## The request:
Leaving the pictures out, print the lines from the first line of the listing through the line containing "SC.camera = cam", exactly as they read, and no others.

## Data excerpt:
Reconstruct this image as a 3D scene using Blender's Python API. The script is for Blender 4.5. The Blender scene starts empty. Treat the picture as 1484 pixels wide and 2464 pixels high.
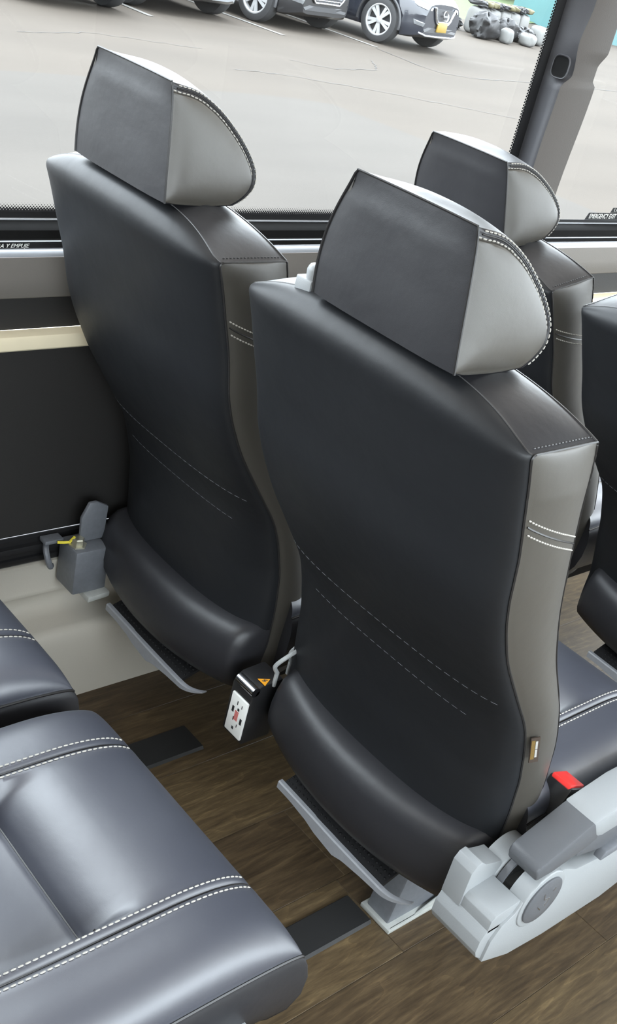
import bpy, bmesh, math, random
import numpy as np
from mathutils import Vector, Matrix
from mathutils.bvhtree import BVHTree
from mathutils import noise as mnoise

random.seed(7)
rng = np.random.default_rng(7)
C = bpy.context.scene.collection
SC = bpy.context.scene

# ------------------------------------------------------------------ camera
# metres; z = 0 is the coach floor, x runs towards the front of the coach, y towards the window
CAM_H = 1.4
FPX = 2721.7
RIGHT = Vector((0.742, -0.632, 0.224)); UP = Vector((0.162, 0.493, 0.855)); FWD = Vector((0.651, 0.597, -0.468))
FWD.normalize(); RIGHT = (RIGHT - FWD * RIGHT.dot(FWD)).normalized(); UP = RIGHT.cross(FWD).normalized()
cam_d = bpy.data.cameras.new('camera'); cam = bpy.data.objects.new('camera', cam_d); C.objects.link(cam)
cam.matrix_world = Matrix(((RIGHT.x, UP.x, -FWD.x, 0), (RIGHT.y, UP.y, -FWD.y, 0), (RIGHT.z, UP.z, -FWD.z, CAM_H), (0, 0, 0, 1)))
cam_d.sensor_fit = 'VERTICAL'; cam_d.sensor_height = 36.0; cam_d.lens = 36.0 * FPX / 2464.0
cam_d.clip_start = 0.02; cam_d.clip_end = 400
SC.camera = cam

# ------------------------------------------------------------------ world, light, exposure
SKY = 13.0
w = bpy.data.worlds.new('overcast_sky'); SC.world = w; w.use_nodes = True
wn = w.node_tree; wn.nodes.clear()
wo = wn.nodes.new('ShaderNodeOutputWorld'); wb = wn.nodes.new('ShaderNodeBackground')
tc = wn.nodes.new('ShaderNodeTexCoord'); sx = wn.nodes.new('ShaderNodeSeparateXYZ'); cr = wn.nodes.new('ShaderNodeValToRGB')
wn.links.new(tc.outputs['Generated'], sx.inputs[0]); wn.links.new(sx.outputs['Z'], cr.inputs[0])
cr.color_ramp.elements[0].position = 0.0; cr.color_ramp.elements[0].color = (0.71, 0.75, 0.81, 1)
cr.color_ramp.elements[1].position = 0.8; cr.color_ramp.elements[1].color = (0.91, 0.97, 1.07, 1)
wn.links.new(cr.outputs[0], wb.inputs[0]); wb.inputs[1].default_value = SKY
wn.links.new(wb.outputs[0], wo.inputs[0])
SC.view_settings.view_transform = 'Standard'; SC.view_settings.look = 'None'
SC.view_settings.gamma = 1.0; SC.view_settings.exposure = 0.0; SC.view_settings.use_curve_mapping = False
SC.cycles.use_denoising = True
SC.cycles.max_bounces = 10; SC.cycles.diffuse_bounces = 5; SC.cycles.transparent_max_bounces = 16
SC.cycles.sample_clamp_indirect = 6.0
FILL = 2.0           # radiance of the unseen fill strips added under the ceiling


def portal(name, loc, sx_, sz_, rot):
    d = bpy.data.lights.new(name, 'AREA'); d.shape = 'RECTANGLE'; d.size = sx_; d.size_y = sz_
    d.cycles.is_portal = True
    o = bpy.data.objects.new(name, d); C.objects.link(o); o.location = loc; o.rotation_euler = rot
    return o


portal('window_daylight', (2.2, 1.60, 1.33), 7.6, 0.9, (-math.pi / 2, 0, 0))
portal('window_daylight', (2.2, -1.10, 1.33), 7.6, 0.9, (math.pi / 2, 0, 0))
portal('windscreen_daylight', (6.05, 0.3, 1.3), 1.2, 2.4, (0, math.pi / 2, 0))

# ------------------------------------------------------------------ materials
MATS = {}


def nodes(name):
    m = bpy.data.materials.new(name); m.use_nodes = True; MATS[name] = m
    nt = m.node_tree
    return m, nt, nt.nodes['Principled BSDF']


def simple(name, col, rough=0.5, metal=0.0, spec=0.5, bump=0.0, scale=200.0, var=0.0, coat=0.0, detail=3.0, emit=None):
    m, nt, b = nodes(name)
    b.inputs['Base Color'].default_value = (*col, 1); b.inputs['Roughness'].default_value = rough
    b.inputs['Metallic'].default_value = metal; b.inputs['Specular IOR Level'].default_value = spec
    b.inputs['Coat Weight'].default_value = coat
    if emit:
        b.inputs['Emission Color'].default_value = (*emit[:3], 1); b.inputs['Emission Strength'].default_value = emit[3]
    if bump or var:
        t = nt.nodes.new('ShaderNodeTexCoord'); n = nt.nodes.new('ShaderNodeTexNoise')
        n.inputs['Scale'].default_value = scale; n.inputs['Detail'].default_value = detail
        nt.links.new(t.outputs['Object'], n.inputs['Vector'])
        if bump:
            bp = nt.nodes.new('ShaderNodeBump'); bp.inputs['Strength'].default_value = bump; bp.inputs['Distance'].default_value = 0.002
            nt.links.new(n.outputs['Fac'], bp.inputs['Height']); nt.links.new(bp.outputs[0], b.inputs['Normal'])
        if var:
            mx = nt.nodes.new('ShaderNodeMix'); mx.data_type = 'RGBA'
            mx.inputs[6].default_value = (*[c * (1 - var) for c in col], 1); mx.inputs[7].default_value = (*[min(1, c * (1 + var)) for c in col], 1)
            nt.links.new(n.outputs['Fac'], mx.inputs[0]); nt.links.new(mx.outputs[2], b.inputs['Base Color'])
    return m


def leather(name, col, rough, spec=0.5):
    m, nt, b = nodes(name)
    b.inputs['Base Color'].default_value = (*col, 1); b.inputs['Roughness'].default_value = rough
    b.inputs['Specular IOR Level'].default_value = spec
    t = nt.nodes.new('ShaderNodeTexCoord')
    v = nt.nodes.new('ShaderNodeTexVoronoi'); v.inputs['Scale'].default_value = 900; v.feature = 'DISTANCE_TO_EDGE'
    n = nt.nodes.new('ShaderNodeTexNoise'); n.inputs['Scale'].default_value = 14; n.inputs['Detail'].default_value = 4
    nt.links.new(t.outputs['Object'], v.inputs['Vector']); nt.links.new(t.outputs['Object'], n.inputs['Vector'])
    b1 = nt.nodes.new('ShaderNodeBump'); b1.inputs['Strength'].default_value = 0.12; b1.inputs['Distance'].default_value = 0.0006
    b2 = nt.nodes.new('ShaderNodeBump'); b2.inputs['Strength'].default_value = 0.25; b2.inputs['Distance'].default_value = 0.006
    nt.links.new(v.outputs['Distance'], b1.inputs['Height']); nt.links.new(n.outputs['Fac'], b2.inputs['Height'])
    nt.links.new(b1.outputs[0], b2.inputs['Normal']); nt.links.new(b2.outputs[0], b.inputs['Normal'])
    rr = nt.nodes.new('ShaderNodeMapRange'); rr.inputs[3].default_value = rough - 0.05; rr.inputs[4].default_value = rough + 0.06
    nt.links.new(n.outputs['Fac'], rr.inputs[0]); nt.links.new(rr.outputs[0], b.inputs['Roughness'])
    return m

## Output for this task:
Reconstruct this image as a 3D scene using Blender's Python API. The script is for Blender 4.5. The Blender scene starts empty. Treat the picture as 1484 pixels wide and 2464 pixels high.
import bpy, bmesh, math, random
import numpy as np
from mathutils import Vector, Matrix
from mathutils.bvhtree import BVHTree
from mathutils import noise as mnoise

random.seed(7)
rng = np.random.default_rng(7)
C = bpy.context.scene.collection
SC = bpy.context.scene

# ------------------------------------------------------------------ camera
# metres; z = 0 is the coach floor, x runs towards the front of the coach, y towards the window
CAM_H = 1.4
FPX = 2721.7
RIGHT = Vector((0.742, -0.632, 0.224)); UP = Vector((0.162, 0.493, 0.855)); FWD = Vector((0.651, 0.597, -0.468))
FWD.normalize(); RIGHT = (RIGHT - FWD * RIGHT.dot(FWD)).normalized(); UP = RIGHT.cross(FWD).normalized()
cam_d = bpy.data.cameras.new('camera'); cam = bpy.data.objects.new('camera', cam_d); C.objects.link(cam)
cam.matrix_world = Matrix(((RIGHT.x, UP.x, -FWD.x, 0), (RIGHT.y, UP.y, -FWD.y, 0), (RIGHT.z, UP.z, -FWD.z, CAM_H), (0, 0, 0, 1)))
cam_d.sensor_fit = 'VERTICAL'; cam_d.sensor_height = 36.0; cam_d.lens = 36.0 * FPX / 2464.0
cam_d.clip_start = 0.02; cam_d.clip_end = 400
SC.camera = cam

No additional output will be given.